*Given data*.
--- start ---

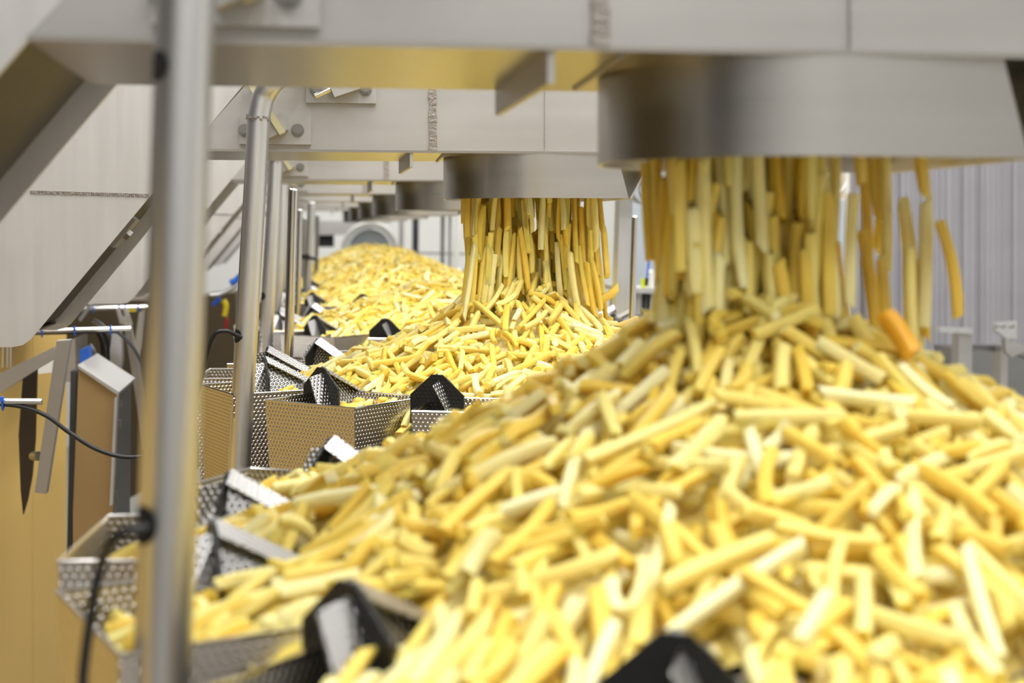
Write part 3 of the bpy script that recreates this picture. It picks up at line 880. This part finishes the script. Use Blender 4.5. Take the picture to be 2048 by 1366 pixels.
def cable_rod(x0, y0, x1, y1, Y, r, ties, label):
    b = P(x1, y1, Y); t = empty('cable_rod', b, label, 'rod', 'rods with blue cable ties')
    MB().tube([P(x0, y0, Y) - b, Vector((0, 0, 0))], r, 14).build('shaft', M_ROD, t, smooth=True)
    for tx in ties:
        c = P(tx, y0 + (y1 - y0) * (tx - x0) / (x1 - x0), Y) - b
        ring = [c + Vector((0, (r + 0.0015) * math.cos(a), -0.003 + (r + 0.0045) * math.sin(a))) for a in [2*math.pi*i/16 for i in range(17)]]
        MB().tube(ring, 0.0016, 6, cap=False).box(c + Vector((-0.003, -r - 0.006, r * 0.2)), c + Vector((0.003, -r - 0.001, r * 0.2 + 0.006))).build('cable_tie', M_BLUE, t, smooth=True)
cable_rod(-160, 802, 84, 803, yp, 0.0046, (6, -60), 'short steel rod with a blue cable tie before the golden panel')
cable_rod(20, 664, 262, 657, yp + D, 0.0058, (84, 150, 222), 'horizontal steel rod with blue ties under the pale chute corner')
cable_rod(120, 619, 300, 614, yp + 2*D, 0.0065, (187, 239, 251, 277), 'farther horizontal steel rod with blue ties under the third chute')
cable([P(60, 667, yp+D), P(140, 665, yp+D), P(222, 663, yp+D), P(242, 670, yp+D), P(262, 690, yp+D), P(280, 720, yp+D), P(292, 752, yp+D), P(320, 800, yp+D)], 0.0042,
      'black cable tied under the horizontal rod below the pale chute')
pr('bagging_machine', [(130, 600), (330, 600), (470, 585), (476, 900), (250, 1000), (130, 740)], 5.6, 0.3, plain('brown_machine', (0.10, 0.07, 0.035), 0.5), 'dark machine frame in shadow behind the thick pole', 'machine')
pr('curved_bracket', [(224, 668), (238, 660), (243, 690), (244, 720), (238, 762), (221, 752), (220, 700)], 3.6, 0.04, M_PIPE, 'bright curved steel bracket on the cabinet lid', 'bracket')
pr('flat_strut', [(248, 650), (260, 650), (290, 800), (300, 900), (286, 900), (272, 800)], 3.8, 0.04, M_STEEL, 'slanting flat strut running down behind the thick pole', 'strut', group='struts by the thick pole')
pr('flat_strut', [(278, 625), (291, 618), (284, 690), (272, 745), (264, 730)], 4.4, 0.03, M_PIPE, 'short bright strut leaning left behind the thick pole', 'strut', group='struts by the thick pole')
pr('flat_strut', [(232, 618), (238, 618), (243, 634), (250, 634), (246, 618), (254, 618), (264, 650), (240, 648)], 4.5, 0.02, M_PIPE, 'small forked bracket hung under the farther rod', 'bracket')
pr('gear_housing', [(120, 690), (150, 676), (152, 760), (118, 768)], 3.6, 0.2, M_STEEL, 'grey gear housing behind the slanting steel bar', 'housing')
pr('valve_block', [(160, 700), (176, 694), (178, 724), (160, 732)], 3.45, 0.06, M_BLUE, 'dark blue valve block above the cabinet lid', 'block')
for i, (x0, y0, x1, y1, m_, lab) in enumerate((
        (206, 660, 222, 752, M_BLACK, 'thick black hose standing behind the cabinet lid'),
        (196, 664, 208, 748, M_BLACK, 'black hose left of the thick black hose'),
        (186, 640, 214, 700, M_GREYPL, 'pale blue hose arching above the rod'),
        (178, 690, 190, 745, M_DARK, 'short grey tube behind the cabinet lid'))):
    mid = ((x0 + x1) / 2 + (8 if i == 2 else 3), (y0 * 0.7 + y1 * 0.3))
    cable([P(x0, y0, 3.75 + 0.05*i), P(*mid, 3.75 + 0.05*i), P(x1, y1, 3.75 + 0.05*i)], 0.007, lab, name='hose', mat=m_, cat='hose')
for (x0, x1, lab) in ((4, 8, 'thin glass-like upright tube at the left edge under the chute'), (13, 17, 'second upright tube beside the one at the left edge'), (19, 24, 'third upright tube under the pale chute corner')):
    cable([P((x0 + x1)/2, 690, 3.3), P((x0 + x1)/2, 712, 3.3), P((x0 + x1)/2, 735, 3.3)], 0.0022, lab, name='upright_tube', mat=M_PIPE, cat='tube')
rod(160, 640, 196, 588, 4.6, 0.006, 'slanting grey tube below the third chute', name='slanting_tube', mat=M_PIPE, cat='tube')
pr('white_sheet', [(72, 722), (105, 706), (104, 745), (74, 748)], 3.3, 0.02, M_WHITE, 'white plastic sheet behind the slanting steel bar', 'sheet')
cable([P(420, 590, 4.9), P(440, 588, 4.9), P(462, 578, 4.9), P(486, 560, 4.9)], 0.007, 'bright curved tube between the thick and bent poles', name='curved_tube', mat=M_PIPE, cat='tube')
cable([P(447, 600, 5.0), P(452, 612, 5.0), P(449, 632, 5.0)], 0.010, 'yellow plug hanging between the thick and bent poles', name='plug', mat=M_YELLOW, cat='plug')
cable([P(454, 636, 5.0), P(452, 650, 5.0), P(450, 662, 5.0)], 0.006, 'red lead hanging below the yellow plug', name='lead', mat=M_RED, cat='cable')
cable([P(460, 566, 4.9), P(472, 560, 4.9), P(482, 550, 4.9)], 0.010, 'blue connector above the bright curved tube', name='connector', mat=M_BLUE, cat='connector')
cable([P(425, 610, 5.1), P(432, 604, 5.1), P(440, 596, 5.1)], 0.008, 'small blue connector below the bright curved tube', name='connector', mat=M_BLUE, cat='connector')
pr('yellow_tag', [(254, 617), (272, 617), (272, 623), (254, 623)], 4.75, 0.01, M_YELLOW, 'yellow tag hanging on the farther rod', 'tag')

# ------------------------------------------------------------------ right side and far end
pr('leaning_post', [(1240, 392), (1266, 380), (1254, 760), (1228, 760)], 3.75, 0.06, M_PIPE, 'broad grey post between the two streams of falling fries', 'post')
rl = empty('cable_reel', P(1296, 378, 4.6), 'round grey blue cable reel hanging behind the nearest spout', 'reel')
c0 = Vector((0, 0, 0))
MB().tube([c0, c0 + Vector((0, 0.09, 0))], 0.049, 32).build('reel_case', M_GREYPL, rl, smooth=True)
MB().tube([c0 + Vector((0, -0.012, 0)), c0], [0.030, 0.033], 28).build('hub_ring', M_STEEL, rl, smooth=True)
MB().tube([c0 + Vector((0, -0.02, 0.006)), c0 + Vector((0, -0.01, 0.006))], 0.018, 24).build('hub', M_GREYPL, rl, smooth=True)
MB().box((-0.047, -0.015, 0.028), (0.043, 0.08, 0.047)).build('mounting_bracket', M_WHITE, rl)
MB().box((-0.004, 0.03, 0.04), (0.004, 0.04, CEIL - rl.location.z)).build('hanger_rod', M_PIPE, rl)
cable([P(1303, 412, 4.6), P(1302, 470, 4.6), P(1297, 530, 4.6), P(1294, 556, 4.6)], 0.0035, 'blue cable hanging from the grey blue reel', mat=M_BLUE)
cable([P(1294, 556, 4.6), P(1293, 566, 4.6), P(1293, 572, 4.6)], 0.006, 'black plug at the end of the blue cable', name='plug', cat='plug')
pr('bottle', [(1301, 546), (1305, 540), (1310, 540), (1314, 546), (1309, 580), (1303, 580)], 5.02, 0.05, M_WHITE, 'small white bottle upside down beside the blue cable', 'bottle')
pr('tag', [(1281, 558), (1294, 556), (1292, 579), (1284, 579)], 5.02, 0.008, plain('lime_plastic', (0.55, 0.62, 0.02), 0.4), 'lime green tag near the blue cable', 'tag')
pr('steel_counter', [(1245, 574), (1400, 582), (1480, 590), (1480, 598), (1400, 592), (1245, 584)], 5.0, 0.35, M_PIPE, 'steel counter edge left of the nearest heap', 'counter')
for i, (x0, x1, y1, m_) in enumerate(((1252, 1262, 650, M_DARK), (1272, 1284, 640, M_STEEL), (1289, 1298, 642, M_DKGREY), (1302, 1318, 652, M_STEEL), (1322, 1330, 632, M_DKGREY), (1336, 1350, 650, M_STEEL), (1354, 1366, 625, M_BROWN), (1370, 1384, 640, M_DARK))):
    pr('hanging_fitting', [(x0, 580), (x1, 580), (x1 - 2, y1), (x0 - 4, y1)], 5.05, 0.26, m_, ['leftmost', 'second from left', 'third from left', 'fourth from left', 'fifth from left', 'sixth from left', 'seventh from left', 'last'][i] + ' small fitting in the row hanging under the steel counter', 'fitting', group='fittings under the steel counter')
pr('base_cabinet', [(1235, 600), (1480, 600), (1480, 1300), (1235, 1300)], 5.3, 0.1, M_GREYW, 'grey base cabinet below the steel counter', 'cabinet')
wp = empty('cream_partition', P(1480, 700, 6.2), 'cream panelled partition behind the nearest falling fries', 'partition')
for x0, x1 in ((1322, 1394), (1396, 1470), (1472, 1550), (1552, 1630), (1632, 1700)):
    pr('panel', [(x0, 250), (x1, 250), (x1, 1300), (x0, 1300)], 6.2, 0.04, M_CREAM, parent=wp)
pr('rail', [(1318, 430), (1640, 416), (1640, 422), (1318, 437)], 6.12, 0.05, M_WHITE, parent=wp)
pr('rail', [(1380, 372), (1640, 362), (1640, 367), (1380, 377)], 6.12, 0.05, M_WHITE, parent=wp)
gw = pr('grey_cabinet', [(1262, 395), (1320, 395), (1318, 572), (1252, 572)], 6.0, 0.2, M_GREYPL, 'pale grey cabinet behind the blue cable', 'cabinet')
cable([P(1646, 330, 5.8) + Vector((0, 0, CEIL - P(1646, 330, 5.8).z)), P(1647, 300, 5.8), P(1650, 372, 5.8), P(1662, 385, 5.8), P(1676, 384, 5.8), P(1692, 366, 5.8), P(1695, 300, 5.8), P(1696, 330, 5.8) + Vector((0, 0, CEIL - P(1696, 330, 5.8).z))], 0.006, 'white conduit bent into a U behind the falling fries', name='conduit', mat=M_WHITE, cat='conduit')
rod(1684, 400, 1680, 700, 5.6, 0.018, 'clear upright tube behind the nearest falling fries', name='upright_tube', mat=M_GREYPL, cat='tube', down=0.5)
rod(1731, 330, 1724, 700, 5.7, 0.010, 'dark upright post behind the nearest falling fries', name='upright_post', mat=M_DARK, cat='post', down=0.5)
sc_ = empty('strip_curtain', P(1880, 700, 6.4), 'grey plastic strip curtain at the right edge behind the heap', 'curtain')
x = 1698
while x < 2110:
    w = 9 + 3 * rng.random()
    pr('strip', [(x, 200), (x + w, 200), (x + w - 6 * rng.random() * 0.3, 1300), (x - 1, 1300)], 6.35 + 0.03 * rng.random(), 0.012, M_STRIP, parent=sc_)
    x += w + 0.6
fr = empty('machine_stand', P(1935, 800, 5.2), 'grey steel frame with posts right of the nearest heap', 'frame')
pr('post', [(1918, 658), (1945, 658), (1942, 900), (1914, 900)], 5.2, 0.06, M_STEEL, parent=fr)
pr('post', [(2002, 690), (2016, 690), (2012, 1000), (1998, 1000)], 5.2, 0.06, M_STEEL, parent=fr)
pr('cross_bar', [(1880, 655), (1945, 657), (1945, 668), (1880, 664)], 5.18, 0.05, M_PIPE, parent=fr)
pr('rail', [(1944, 690), (2048, 694), (2060, 720), (2030, 706), (1944, 700)], 5.25, 0.05, M_DARK, parent=fr)
pr('bracket_plate', [(1990, 646), (2034, 642), (2034, 676), (2014, 678), (1990, 660)], 5.1, 0.02, M_PIPE, parent=fr)
for bx in (1993, 2008, 2026):
    MB().tube([P(bx, 653, 5.1) - Vector(fr.location), P(bx, 653, 5.085) - Vector(fr.location)], 0.006, 8).build('bolt', M_BOLT, fr)
pr('angle_brace', [(2010, 678), (2048, 690), (2060, 700), (2024, 714), (2012, 705)], 5.1, 0.03, M_STEEL, parent=fr)
pr('dark_machine', [(1930, 700), (2080, 700), (2080, 1200), (1930, 1200)], 5.6, 0.3, M_DARK, 'dark machine body right of the nearest heap', 'machine')
# far end
for i, (x0, x1, t_, m_, lab) in enumerate((
        (797, 806, 9.6, M_PIPE, 'thin grey post at the far end, leftmost right of the far heap'),
        (824, 836, 9.4, M_DKGREY, 'dark far post standing over the far heap slope'),
        (881, 888, 9.2, M_DARK, 'slim dark far post left of the white panel'),
        (897, 901, 9.0, M_DARK, 'very thin dark far post beside the slim one'),
        (938, 952, 7.6, M_PIPE, 'pale pipe post just left of the second stream of fries'))):
    pr('far_post', [(x0 + 2, 410), (x1 + 2, 410), (x1 - 2, 800), (x0 - 2, 800)], t_, 0.05, m_, lab, 'post')
pr('leaning_brace', [(915, 430), (925, 430), (870, 1050), (858, 1050)], 8.4, 0.04, M_WHITE, 'white leaning brace at the far end', 'brace')
pr('far_rail', [(800, 504), (950, 507), (950, 510), (800, 507)], 9.25, 0.20, M_DARK, 'thin horizontal rail across the far white wall', 'rail')
pr('far_beam', [(630, 442), (745, 442), (745, 470), (630, 470)], 10.5, 0.2, M_STEEL, 'grey beam at the far end under the last trough', 'beam')
pr('far_opening', [(632, 470), (668, 470), (668, 494), (632, 494)], 10.6, 0.1, M_BLACK, 'black slot opening at the far end left of the drum', 'opening')
dr = empty('far_drum', P(745, 500, 9.2), 'round grey drum with a white ring above the far heap', 'drum')
ctr = P(740, 500, 9.2) - Vector(dr.location)
MB().tube([ctr, ctr + Vector((0, 0.2, 0))], 0.135, 40).build('drum', M_GREYPL, dr, smooth=True)
ringp = [ctr + Vector((0.165 * math.cos(a), 0, 0.165 * math.sin(a))) for a in [2*math.pi*i/40 for i in range(41)]]
MB().tube(ringp, 0.022, 8, cap=False).build('ring', M_WHITE, dr, smooth=True)
MB().box((ctr.x - 0.05, 0.05, -dr.location.z), (ctr.x + 0.05, 0.15, ctr.z)).build('stand', M_STEEL, dr)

--- end ---

Restate exactly, please, only the lines between the start of the data and the line containing "the pale chute')", both ends included, skipping the pictures.

Write part 3 of the bpy script that recreates this picture. It picks up at line 880. This part finishes the script. Use Blender 4.5. Take the picture to be 2048 by 1366 pixels.
def cable_rod(x0, y0, x1, y1, Y, r, ties, label):
    b = P(x1, y1, Y); t = empty('cable_rod', b, label, 'rod', 'rods with blue cable ties')
    MB().tube([P(x0, y0, Y) - b, Vector((0, 0, 0))], r, 14).build('shaft', M_ROD, t, smooth=True)
    for tx in ties:
        c = P(tx, y0 + (y1 - y0) * (tx - x0) / (x1 - x0), Y) - b
        ring = [c + Vector((0, (r + 0.0015) * math.cos(a), -0.003 + (r + 0.0045) * math.sin(a))) for a in [2*math.pi*i/16 for i in range(17)]]
        MB().tube(ring, 0.0016, 6, cap=False).box(c + Vector((-0.003, -r - 0.006, r * 0.2)), c + Vector((0.003, -r - 0.001, r * 0.2 + 0.006))).build('cable_tie', M_BLUE, t, smooth=True)
cable_rod(-160, 802, 84, 803, yp, 0.0046, (6, -60), 'short steel rod with a blue cable tie before the golden panel')
cable_rod(20, 664, 262, 657, yp + D, 0.0058, (84, 150, 222), 'horizontal steel rod with blue ties under the pale chute corner')
cable_rod(120, 619, 300, 614, yp + 2*D, 0.0065, (187, 239, 251, 277), 'farther horizontal steel rod with blue ties under the third chute')
cable([P(60, 667, yp+D), P(140, 665, yp+D), P(222, 663, yp+D), P(242, 670, yp+D), P(262, 690, yp+D), P(280, 720, yp+D), P(292, 752, yp+D), P(320, 800, yp+D)], 0.0042,
      'black cable tied under the horizontal rod below the pale chute')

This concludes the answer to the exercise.